All major geopolitical issues are, in the broader sense, cultural – from processes of regional assertion in the Balkans to the inheritance of culturally unusable democratic systems in Africa, from the ramifications of world Islam to the interface of national self-determination and religious heritage in Northern Ireland, from resistance to American globalisation to the rights of the dispossessed in Australasia, from the growth of federalism in Europe to the counter-impulse of secessionism (including Britain) in the same region. Culture is "about" ballet, novels and soap operas; it is also "about" genocide and ethnic cleansing.

So in answer to the question – are we seeing a homogenisation of culture, I think people in all their glorious diversity assert their own culture, and develop new cultural expression even in the face of attempts to homogenise.

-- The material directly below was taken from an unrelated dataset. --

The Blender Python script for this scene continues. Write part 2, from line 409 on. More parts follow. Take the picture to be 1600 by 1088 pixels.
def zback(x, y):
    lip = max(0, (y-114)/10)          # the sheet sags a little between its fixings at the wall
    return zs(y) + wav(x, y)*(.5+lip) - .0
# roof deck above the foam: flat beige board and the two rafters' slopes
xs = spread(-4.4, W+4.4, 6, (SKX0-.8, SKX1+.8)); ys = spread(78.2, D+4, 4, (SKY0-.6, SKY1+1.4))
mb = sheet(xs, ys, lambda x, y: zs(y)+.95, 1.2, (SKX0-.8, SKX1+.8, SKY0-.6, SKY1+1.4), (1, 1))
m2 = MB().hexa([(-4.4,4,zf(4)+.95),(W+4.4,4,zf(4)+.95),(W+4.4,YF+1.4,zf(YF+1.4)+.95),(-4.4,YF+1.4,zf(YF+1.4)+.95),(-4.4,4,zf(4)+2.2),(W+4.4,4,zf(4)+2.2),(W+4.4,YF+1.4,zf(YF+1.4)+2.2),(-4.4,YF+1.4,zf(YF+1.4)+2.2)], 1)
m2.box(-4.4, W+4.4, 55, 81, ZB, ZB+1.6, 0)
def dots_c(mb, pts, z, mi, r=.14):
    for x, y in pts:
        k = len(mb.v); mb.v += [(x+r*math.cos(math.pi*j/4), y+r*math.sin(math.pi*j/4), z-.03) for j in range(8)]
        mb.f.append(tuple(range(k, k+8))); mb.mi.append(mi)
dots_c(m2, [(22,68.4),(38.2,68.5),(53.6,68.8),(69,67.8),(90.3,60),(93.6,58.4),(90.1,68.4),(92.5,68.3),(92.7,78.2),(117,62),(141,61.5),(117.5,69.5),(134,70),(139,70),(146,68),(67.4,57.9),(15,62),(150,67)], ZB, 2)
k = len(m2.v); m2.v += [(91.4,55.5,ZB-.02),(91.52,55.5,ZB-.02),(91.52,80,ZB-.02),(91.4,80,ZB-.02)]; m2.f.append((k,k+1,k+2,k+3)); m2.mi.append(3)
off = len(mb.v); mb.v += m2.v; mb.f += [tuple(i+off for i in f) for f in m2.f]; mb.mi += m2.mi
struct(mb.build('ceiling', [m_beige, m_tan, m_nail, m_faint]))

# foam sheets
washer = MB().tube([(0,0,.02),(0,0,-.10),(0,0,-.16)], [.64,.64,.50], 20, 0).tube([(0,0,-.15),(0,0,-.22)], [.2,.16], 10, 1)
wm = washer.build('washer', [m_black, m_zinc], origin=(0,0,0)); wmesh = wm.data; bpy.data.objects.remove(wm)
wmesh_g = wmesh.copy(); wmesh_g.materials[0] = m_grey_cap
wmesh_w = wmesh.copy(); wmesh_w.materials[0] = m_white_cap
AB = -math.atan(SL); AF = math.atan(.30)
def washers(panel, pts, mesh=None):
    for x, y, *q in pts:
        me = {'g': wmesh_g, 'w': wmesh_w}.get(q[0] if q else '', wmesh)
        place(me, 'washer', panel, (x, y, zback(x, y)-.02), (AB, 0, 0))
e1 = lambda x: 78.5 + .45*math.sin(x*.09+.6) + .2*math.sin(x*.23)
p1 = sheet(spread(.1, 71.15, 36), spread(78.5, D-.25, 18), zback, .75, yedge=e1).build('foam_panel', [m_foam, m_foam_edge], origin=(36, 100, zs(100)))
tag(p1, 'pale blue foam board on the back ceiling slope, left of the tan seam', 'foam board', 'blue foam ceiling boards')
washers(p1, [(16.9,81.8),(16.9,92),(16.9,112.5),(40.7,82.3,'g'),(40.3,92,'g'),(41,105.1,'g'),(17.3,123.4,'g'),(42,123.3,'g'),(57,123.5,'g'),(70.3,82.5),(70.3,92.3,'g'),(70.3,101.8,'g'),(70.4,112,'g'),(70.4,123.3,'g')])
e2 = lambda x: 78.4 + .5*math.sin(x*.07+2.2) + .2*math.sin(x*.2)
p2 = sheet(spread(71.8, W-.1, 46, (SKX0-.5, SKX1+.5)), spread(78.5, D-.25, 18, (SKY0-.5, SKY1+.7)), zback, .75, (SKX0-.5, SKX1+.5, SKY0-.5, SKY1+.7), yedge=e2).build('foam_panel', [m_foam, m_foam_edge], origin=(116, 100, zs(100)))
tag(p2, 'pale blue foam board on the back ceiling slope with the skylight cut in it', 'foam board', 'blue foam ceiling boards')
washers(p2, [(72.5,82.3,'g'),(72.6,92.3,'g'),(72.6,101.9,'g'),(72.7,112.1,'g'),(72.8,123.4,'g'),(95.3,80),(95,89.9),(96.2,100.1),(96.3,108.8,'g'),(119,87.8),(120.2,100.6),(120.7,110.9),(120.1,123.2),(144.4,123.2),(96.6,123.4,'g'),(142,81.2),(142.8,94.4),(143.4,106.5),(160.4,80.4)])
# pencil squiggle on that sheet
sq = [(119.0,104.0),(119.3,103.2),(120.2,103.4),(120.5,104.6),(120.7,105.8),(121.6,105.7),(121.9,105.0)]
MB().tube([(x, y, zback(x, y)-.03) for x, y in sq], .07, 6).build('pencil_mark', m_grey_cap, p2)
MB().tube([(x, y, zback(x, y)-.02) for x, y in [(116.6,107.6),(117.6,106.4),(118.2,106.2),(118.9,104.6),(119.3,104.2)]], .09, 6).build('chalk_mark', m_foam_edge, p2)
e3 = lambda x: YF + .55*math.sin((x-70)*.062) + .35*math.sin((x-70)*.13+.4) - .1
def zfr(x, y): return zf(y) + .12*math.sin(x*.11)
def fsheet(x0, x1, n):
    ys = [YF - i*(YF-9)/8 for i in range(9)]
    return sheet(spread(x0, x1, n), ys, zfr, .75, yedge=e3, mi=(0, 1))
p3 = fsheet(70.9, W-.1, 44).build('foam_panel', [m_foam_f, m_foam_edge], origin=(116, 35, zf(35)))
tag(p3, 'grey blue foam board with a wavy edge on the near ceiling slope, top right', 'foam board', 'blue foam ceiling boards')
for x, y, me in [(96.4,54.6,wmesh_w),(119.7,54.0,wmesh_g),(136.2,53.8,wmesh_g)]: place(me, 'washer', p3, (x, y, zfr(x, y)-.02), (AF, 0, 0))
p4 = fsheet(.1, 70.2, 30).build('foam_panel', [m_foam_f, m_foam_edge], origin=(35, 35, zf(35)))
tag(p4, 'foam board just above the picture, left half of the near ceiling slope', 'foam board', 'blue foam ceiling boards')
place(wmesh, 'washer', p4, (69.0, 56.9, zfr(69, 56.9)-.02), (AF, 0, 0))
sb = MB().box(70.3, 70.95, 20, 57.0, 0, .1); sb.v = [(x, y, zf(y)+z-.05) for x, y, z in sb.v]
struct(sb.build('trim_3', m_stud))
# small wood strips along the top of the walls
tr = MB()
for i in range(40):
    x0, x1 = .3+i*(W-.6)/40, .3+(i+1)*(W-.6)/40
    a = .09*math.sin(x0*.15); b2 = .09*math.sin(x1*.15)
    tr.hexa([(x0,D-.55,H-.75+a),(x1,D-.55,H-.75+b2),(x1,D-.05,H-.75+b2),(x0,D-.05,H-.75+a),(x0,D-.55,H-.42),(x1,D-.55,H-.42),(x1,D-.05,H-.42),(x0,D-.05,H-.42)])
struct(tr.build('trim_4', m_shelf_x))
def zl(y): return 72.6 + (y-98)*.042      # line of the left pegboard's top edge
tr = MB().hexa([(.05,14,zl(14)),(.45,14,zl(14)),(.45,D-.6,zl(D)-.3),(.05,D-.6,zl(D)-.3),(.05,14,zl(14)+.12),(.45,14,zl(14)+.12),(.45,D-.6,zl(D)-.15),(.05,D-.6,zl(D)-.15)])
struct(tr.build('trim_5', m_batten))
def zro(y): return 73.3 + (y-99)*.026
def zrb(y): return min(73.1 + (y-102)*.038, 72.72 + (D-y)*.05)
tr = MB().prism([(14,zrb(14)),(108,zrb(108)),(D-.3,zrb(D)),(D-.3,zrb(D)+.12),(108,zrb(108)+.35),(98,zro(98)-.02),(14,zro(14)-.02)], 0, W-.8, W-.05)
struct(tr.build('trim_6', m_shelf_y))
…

I do not believe that a global MacDonald's identity will ever supplant the deep-rooted diversity of cultures that marks out the human endeavour.

Culture is what distinguishes us as nations, one from the other, but it is also through culture that we can understand each other as individuals. It enables us to break down the borders – both real and imagined – that keep us apart. Living in a diversity of cultures, we must understand each other not simply as different but as bearers of a common humanity. We come to recognise not only the ways we are different but also the ways we are the same. We come to realise that what triggers the beating of our hearts sets pulses racing in others too. We come to see that the very things that distinguish us are the things that make us one. This is the power of cultural relations.